The legal claims include:
- Breach of contract, based on the platform’s representations about how markets are resolved.
- Breach of the implied covenant of good faith and fair dealing.
- Money had and received and unjust enrichment.
- Deceptive acts and practices, as well as false advertising, under New York General Business Law §§ 349 and 350.
The complaint seeks compensatory damages (including the denied share redemption value), restitution, statutory and treble damages where applicable, an injunction against the alleged deceptive practices, interest, attorneys’ fees, and costs.
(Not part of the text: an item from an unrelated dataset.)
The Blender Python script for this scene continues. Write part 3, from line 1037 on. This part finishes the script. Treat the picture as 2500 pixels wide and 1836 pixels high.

It frames the dispute not as a close call but as the opposite: a clear case where the platform allegedly failed to honor a proven, unambiguous event.
Burwick Law has indicated it is reviewing additional claims from other Polymarket traders affected by disputed resolutions, suggesting the case could have broader implications beyond these two plaintiffs.
Potential Impact on Prediction Markets and Platform Accountability
This lawsuit arrives amid growing scrutiny of prediction markets. Polymarket has faced regulatory attention, including an ongoing investigation by the U.S. Commodity Futures Trading Commission (CFTC) into its operations and marketing practices. Critics have raised concerns about deceptive advertising and the need for clearer consumer protections as these platforms grow in popularity and handle increasing volumes of real-money bets on elections, corporate events, sports, and other outcomes.
For the prediction market industry, fair and consistent resolution is foundational. Platforms market themselves as trustworthy alternatives to traditional betting or forecasting precisely because outcomes are determined by fixed, pre-defined rules rather than discretionary judgment.
If courts find that Polymarket altered resolution criteria after an event or failed to honor its own designated sources of truth, it could erode user confidence and prompt calls for greater regulatory oversight or standardized dispute-resolution mechanisms.
Polymarket has not yet publicly responded in detail to this specific complaint in available reports. The case is in its early stages, with a jury trial demanded. Legal experts note that such disputes could test the enforceability of platform terms of service and the extent to which prediction market operators are held to consumer protection standards similar to those applied in other financial or gambling contexts.
As more traders become aware of the filing through Burwick Law’s public announcements and social media posts sharing excerpts from the complaint, additional claims may surface. The outcome could influence how platforms handle edge cases involving corporate disclosures, timing disputes, and post-event clarifications — issues that are likely to arise more frequently as prediction markets expand into complex corporate and financial events.
The lawsuit underscores a fundamental tension in the growing prediction market sector: the promise of objective, truth-seeking markets versus the practical challenges of real-world event resolution when interpretations or timing disputes emerge. With billions of dollars potentially at stake across the industry and increasing mainstream attention, this New York case may set important precedents for accountability and user protections.